The Blazin’ Challenge Is Not a Secret Menu Item. It Is a Public Mistake.
The Blazin’ Challenge is official, not secret. Buffalo Wild Wings says the current challenge is 10 Blazin’ Knockout wings in five minutes, with no drinks, and the reward includes 1,000 Rewards points and your name on bar TVs.
Should you do it? That depends. Do you enjoy applause? Do you enjoy regret? Do you want strangers watching you fight chicken like it insulted your family? Then perhaps.
For secret-menu purposes, the better move is not the full challenge. It is asking for Blazin’ Knockout on the side and using it strategically. A few drops in queso. A tiny dip with Asian Zing. A warning shot in ranch. Blazin’ sauce should be handled like hot gossip: carefully, and preferably not by children.
Allergen and Cross-Contact Reality Check
Buffalo Wild Wings has a nutrition, allergen, and preparation page with links to its Nutrition Guide, Allergen & Preparation Guide, and Product Ingredient Guide. The page also notes that at a shared Buffalo Wild Wings GO Alliance Kitchen location in Atlanta, peanut and shellfish allergens are present in addition to listed allergens. The broader lesson: if you have allergies or strict dietary restrictions, do not treat secret-menu sauce mixing like harmless arts and crafts. Ask staff. Check the guides. Be boring and alive.

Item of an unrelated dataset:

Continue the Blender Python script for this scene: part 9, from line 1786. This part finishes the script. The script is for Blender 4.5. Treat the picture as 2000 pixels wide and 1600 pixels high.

Secret menu orders move sauces and toppings around, which can change allergens fast. A “little drizzle” is still an ingredient. A “side sauce” is still a sauce. This is not the moment to trust a Reddit comment from someone named WingDaddy82.
Best Buffalo Wild Wings Secret Menu Orders, Ranked
The best classic hack is Vampire Slayer: Spicy Garlic plus Parmesan Garlic. It is loud, garlicky, and completely uninterested in your breath.
The best modern hack is Lemon Pepper Wet: Lemon Pepper Sauce plus Lemon Pepper Dry Rub. Simple, bright, salty, and not trying to become five sauces at once.
The best sweet-heat hack is Honey Garlic Hot: Honey Garlic with Hot or Wild on the side.
The best chaos hack is El Loco: Chipotle BBQ dry-rubbed boneless wings with queso on the side.
The best group hack is the Sauce Flight: wings, fries, four or more sauces, and the emotional maturity to admit which mixtures were mistakes.
The best value hack is using BOGO days or online/app bundles to test sauce combos without financially sponsoring your own bad decisions.
Buffalo Wild Wings’ Secret Menu Is Sauce Algebra
Buffalo Wild Wings does not need a formal secret menu. It has 26 sauces and dry rubs, wings, boneless wings, fries, queso, nachos, burgers, wraps, sandwiches, dippers, bundles, promos, and enough ramekins to make a condiment cult feel seen.
The secret is not hidden food. The secret is knowing how to ask.
Say the official item. Say the sauce. Say whether you want it tossed, drizzled, or on the side. Use current sauce names, not ancient internet nicknames. Be polite. Tip well. Do not demand that a server decode “Dragon Vampire Dirty Loco Fire Bird” during the third quarter.
Because the real Buffalo Wild Wings secret menu is not behind the counter.
It is sitting right there in the sauce list, waiting for someone brave, hungry, and mildly unhinged enough to mix Teriyaki with Desert Heat and call it dinner.